→ **Requirements**:
The complete listing should be restated exactly.

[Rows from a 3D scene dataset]

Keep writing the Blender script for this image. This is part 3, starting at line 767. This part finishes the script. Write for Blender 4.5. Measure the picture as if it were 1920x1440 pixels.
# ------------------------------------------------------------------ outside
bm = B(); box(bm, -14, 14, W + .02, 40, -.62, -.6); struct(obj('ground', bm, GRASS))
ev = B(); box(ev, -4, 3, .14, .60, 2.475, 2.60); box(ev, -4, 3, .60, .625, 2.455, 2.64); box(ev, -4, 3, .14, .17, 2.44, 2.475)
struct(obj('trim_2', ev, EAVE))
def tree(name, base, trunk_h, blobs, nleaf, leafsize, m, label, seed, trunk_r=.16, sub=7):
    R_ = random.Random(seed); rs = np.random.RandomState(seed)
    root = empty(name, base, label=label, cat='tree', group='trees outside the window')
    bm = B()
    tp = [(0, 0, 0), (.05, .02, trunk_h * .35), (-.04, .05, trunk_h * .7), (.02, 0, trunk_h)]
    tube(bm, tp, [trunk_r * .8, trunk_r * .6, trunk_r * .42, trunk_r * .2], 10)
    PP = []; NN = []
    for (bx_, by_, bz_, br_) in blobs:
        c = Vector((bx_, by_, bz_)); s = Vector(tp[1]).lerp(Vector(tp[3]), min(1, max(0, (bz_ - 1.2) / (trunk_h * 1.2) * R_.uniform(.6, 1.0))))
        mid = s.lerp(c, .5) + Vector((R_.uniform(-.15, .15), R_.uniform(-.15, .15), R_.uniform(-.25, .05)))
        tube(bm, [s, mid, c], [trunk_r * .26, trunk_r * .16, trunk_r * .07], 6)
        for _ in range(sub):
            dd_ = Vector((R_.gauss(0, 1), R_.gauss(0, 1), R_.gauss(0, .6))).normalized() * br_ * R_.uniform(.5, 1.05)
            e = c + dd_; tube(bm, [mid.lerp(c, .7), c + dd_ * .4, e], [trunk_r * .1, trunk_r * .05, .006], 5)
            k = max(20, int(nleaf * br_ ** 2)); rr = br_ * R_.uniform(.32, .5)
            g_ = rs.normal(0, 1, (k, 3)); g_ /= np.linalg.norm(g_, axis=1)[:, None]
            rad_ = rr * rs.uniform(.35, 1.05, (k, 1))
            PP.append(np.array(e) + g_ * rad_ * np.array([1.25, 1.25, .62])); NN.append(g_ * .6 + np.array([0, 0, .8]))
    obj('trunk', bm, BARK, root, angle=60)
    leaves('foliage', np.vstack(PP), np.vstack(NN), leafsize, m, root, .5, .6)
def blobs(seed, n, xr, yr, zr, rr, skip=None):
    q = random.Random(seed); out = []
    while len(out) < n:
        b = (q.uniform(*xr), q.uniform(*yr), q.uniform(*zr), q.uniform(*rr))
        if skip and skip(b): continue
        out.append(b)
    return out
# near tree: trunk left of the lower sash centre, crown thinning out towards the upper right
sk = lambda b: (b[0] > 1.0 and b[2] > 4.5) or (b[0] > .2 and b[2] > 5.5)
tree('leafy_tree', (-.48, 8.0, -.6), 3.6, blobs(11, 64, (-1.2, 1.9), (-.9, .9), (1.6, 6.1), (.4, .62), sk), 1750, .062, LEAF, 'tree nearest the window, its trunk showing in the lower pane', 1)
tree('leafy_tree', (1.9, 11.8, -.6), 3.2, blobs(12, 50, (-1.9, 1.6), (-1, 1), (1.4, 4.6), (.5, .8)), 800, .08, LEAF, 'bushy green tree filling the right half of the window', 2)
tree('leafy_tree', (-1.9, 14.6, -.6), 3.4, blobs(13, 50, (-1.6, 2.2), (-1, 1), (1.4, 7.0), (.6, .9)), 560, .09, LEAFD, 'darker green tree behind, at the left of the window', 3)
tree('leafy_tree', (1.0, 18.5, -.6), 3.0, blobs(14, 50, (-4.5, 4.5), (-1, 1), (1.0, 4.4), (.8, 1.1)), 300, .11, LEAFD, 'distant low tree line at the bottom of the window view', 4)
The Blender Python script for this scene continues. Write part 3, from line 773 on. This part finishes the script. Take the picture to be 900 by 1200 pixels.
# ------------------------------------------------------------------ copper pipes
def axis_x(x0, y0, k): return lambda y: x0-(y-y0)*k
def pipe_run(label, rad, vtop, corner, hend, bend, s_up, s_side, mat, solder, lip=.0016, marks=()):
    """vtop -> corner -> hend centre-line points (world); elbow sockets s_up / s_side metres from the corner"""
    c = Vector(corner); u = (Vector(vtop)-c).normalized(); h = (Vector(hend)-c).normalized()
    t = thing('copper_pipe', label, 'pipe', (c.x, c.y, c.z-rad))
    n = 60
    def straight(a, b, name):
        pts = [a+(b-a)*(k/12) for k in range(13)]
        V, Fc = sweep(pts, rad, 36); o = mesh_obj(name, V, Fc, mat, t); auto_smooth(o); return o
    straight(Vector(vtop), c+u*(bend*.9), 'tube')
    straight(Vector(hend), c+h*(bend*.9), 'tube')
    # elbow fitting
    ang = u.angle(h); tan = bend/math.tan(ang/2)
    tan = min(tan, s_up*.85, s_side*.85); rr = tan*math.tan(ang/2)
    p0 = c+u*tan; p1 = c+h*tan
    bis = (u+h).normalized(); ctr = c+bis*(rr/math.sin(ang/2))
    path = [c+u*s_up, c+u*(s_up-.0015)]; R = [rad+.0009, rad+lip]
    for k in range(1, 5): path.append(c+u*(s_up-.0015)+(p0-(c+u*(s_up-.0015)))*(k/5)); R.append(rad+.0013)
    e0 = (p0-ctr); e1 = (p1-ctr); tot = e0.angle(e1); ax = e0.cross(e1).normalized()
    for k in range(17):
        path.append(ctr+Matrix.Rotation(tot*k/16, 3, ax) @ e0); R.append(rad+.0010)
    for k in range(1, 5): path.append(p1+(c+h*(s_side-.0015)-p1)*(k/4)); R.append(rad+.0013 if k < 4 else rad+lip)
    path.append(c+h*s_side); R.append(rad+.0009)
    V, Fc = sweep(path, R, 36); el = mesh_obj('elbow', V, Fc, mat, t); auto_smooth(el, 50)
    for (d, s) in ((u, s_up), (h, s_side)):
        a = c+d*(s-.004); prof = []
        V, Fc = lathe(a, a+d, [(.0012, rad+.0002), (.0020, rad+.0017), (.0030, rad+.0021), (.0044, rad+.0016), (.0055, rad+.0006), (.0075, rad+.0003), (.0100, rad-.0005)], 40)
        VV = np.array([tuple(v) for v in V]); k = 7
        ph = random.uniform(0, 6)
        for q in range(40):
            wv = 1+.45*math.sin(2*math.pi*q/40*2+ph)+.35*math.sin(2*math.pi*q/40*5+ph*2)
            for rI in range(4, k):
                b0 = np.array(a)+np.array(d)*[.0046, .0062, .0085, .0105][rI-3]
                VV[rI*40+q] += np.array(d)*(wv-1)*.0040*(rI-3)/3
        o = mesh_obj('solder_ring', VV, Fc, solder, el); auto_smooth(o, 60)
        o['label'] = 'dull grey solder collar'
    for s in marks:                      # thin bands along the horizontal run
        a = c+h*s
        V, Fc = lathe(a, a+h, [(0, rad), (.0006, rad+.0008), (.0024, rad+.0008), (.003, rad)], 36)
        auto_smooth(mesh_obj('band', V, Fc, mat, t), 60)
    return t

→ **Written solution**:
Keep writing the Blender script for this image. This is part 3, starting at line 767. This part finishes the script. Write for Blender 4.5. Measure the picture as if it were 1920x1440 pixels.
# ------------------------------------------------------------------ outside
bm = B(); box(bm, -14, 14, W + .02, 40, -.62, -.6); struct(obj('ground', bm, GRASS))
ev = B(); box(ev, -4, 3, .14, .60, 2.475, 2.60); box(ev, -4, 3, .60, .625, 2.455, 2.64); box(ev, -4, 3, .14, .17, 2.44, 2.475)
struct(obj('trim_2', ev, EAVE))
def tree(name, base, trunk_h, blobs, nleaf, leafsize, m, label, seed, trunk_r=.16, sub=7):
    R_ = random.Random(seed); rs = np.random.RandomState(seed)
    root = empty(name, base, label=label, cat='tree', group='trees outside the window')
    bm = B()
    tp = [(0, 0, 0), (.05, .02, trunk_h * .35), (-.04, .05, trunk_h * .7), (.02, 0, trunk_h)]
    tube(bm, tp, [trunk_r * .8, trunk_r * .6, trunk_r * .42, trunk_r * .2], 10)
    PP = []; NN = []
    for (bx_, by_, bz_, br_) in blobs:
        c = Vector((bx_, by_, bz_)); s = Vector(tp[1]).lerp(Vector(tp[3]), min(1, max(0, (bz_ - 1.2) / (trunk_h * 1.2) * R_.uniform(.6, 1.0))))
        mid = s.lerp(c, .5) + Vector((R_.uniform(-.15, .15), R_.uniform(-.15, .15), R_.uniform(-.25, .05)))
        tube(bm, [s, mid, c], [trunk_r * .26, trunk_r * .16, trunk_r * .07], 6)
        for _ in range(sub):
            dd_ = Vector((R_.gauss(0, 1), R_.gauss(0, 1), R_.gauss(0, .6))).normalized() * br_ * R_.uniform(.5, 1.05)
            e = c + dd_; tube(bm, [mid.lerp(c, .7), c + dd_ * .4, e], [trunk_r * .1, trunk_r * .05, .006], 5)
            k = max(20, int(nleaf * br_ ** 2)); rr = br_ * R_.uniform(.32, .5)
            g_ = rs.normal(0, 1, (k, 3)); g_ /= np.linalg.norm(g_, axis=1)[:, None]
            rad_ = rr * rs.uniform(.35, 1.05, (k, 1))
            PP.append(np.array(e) + g_ * rad_ * np.array([1.25, 1.25, .62])); NN.append(g_ * .6 + np.array([0, 0, .8]))
    obj('trunk', bm, BARK, root, angle=60)
    leaves('foliage', np.vstack(PP), np.vstack(NN), leafsize, m, root, .5, .6)
def blobs(seed, n, xr, yr, zr, rr, skip=None):
    q = random.Random(seed); out = []
    while len(out) < n:
        b = (q.uniform(*xr), q.uniform(*yr), q.uniform(*zr), q.uniform(*rr))
        if skip and skip(b): continue
        out.append(b)
    return out
# near tree: trunk left of the lower sash centre, crown thinning out towards the upper right
sk = lambda b: (b[0] > 1.0 and b[2] > 4.5) or (b[0] > .2 and b[2] > 5.5)
tree('leafy_tree', (-.48, 8.0, -.6), 3.6, blobs(11, 64, (-1.2, 1.9), (-.9, .9), (1.6, 6.1), (.4, .62), sk), 1750, .062, LEAF, 'tree nearest the window, its trunk showing in the lower pane', 1)
tree('leafy_tree', (1.9, 11.8, -.6), 3.2, blobs(12, 50, (-1.9, 1.6), (-1, 1), (1.4, 4.6), (.5, .8)), 800, .08, LEAF, 'bushy green tree filling the right half of the window', 2)
tree('leafy_tree', (-1.9, 14.6, -.6), 3.4, blobs(13, 50, (-1.6, 2.2), (-1, 1), (1.4, 7.0), (.6, .9)), 560, .09, LEAFD, 'darker green tree behind, at the left of the window', 3)
tree('leafy_tree', (1.0, 18.5, -.6), 3.0, blobs(14, 50, (-4.5, 4.5), (-1, 1), (1.0, 4.4), (.8, 1.1)), 300, .11, LEAFD, 'distant low tree line at the bottom of the window view', 4)
The Blender Python script for this scene continues. Write part 3, from line 773 on. This part finishes the script. Take the picture to be 900 by 1200 pixels.
# ------------------------------------------------------------------ copper pipes
def axis_x(x0, y0, k): return lambda y: x0-(y-y0)*k
def pipe_run(label, rad, vtop, corner, hend, bend, s_up, s_side, mat, solder, lip=.0016, marks=()):
    """vtop -> corner -> hend centre-line points (world); elbow sockets s_up / s_side metres from the corner"""
    c = Vector(corner); u = (Vector(vtop)-c).normalized(); h = (Vector(hend)-c).normalized()
    t = thing('copper_pipe', label, 'pipe', (c.x, c.y, c.z-rad))
    n = 60
    def straight(a, b, name):
        pts = [a+(b-a)*(k/12) for k in range(13)]
        V, Fc = sweep(pts, rad, 36); o = mesh_obj(name, V, Fc, mat, t); auto_smooth(o); return o
    straight(Vector(vtop), c+u*(bend*.9), 'tube')
    straight(Vector(hend), c+h*(bend*.9), 'tube')
    # elbow fitting
    ang = u.angle(h); tan = bend/math.tan(ang/2)
    tan = min(tan, s_up*.85, s_side*.85); rr = tan*math.tan(ang/2)
    p0 = c+u*tan; p1 = c+h*tan
    bis = (u+h).normalized(); ctr = c+bis*(rr/math.sin(ang/2))
    path = [c+u*s_up, c+u*(s_up-.0015)]; R = [rad+.0009, rad+lip]
    for k in range(1, 5): path.append(c+u*(s_up-.0015)+(p0-(c+u*(s_up-.0015)))*(k/5)); R.append(rad+.0013)
    e0 = (p0-ctr); e1 = (p1-ctr); tot = e0.angle(e1); ax = e0.cross(e1).normalized()
    for k in range(17):
        path.append(ctr+Matrix.Rotation(tot*k/16, 3, ax) @ e0); R.append(rad+.0010)
    for k in range(1, 5): path.append(p1+(c+h*(s_side-.0015)-p1)*(k/4)); R.append(rad+.0013 if k < 4 else rad+lip)
    path.append(c+h*s_side); R.append(rad+.0009)
    V, Fc = sweep(path, R, 36); el = mesh_obj('elbow', V, Fc, mat, t); auto_smooth(el, 50)
    for (d, s) in ((u, s_up), (h, s_side)):
        a = c+d*(s-.004); prof = []
        V, Fc = lathe(a, a+d, [(.0012, rad+.0002), (.0020, rad+.0017), (.0030, rad+.0021), (.0044, rad+.0016), (.0055, rad+.0006), (.0075, rad+.0003), (.0100, rad-.0005)], 40)
        VV = np.array([tuple(v) for v in V]); k = 7
        ph = random.uniform(0, 6)
        for q in range(40):
            wv = 1+.45*math.sin(2*math.pi*q/40*2+ph)+.35*math.sin(2*math.pi*q/40*5+ph*2)
            for rI in range(4, k):
                b0 = np.array(a)+np.array(d)*[.0046, .0062, .0085, .0105][rI-3]
                VV[rI*40+q] += np.array(d)*(wv-1)*.0040*(rI-3)/3
        o = mesh_obj('solder_ring', VV, Fc, solder, el); auto_smooth(o, 60)
        o['label'] = 'dull grey solder collar'
    for s in marks:                      # thin bands along the horizontal run
        a = c+h*s
        V, Fc = lathe(a, a+h, [(0, rad), (.0006, rad+.0008), (.0024, rad+.0008), (.003, rad)], 36)
        auto_smooth(mesh_obj('band', V, Fc, mat, t), 60)
    return t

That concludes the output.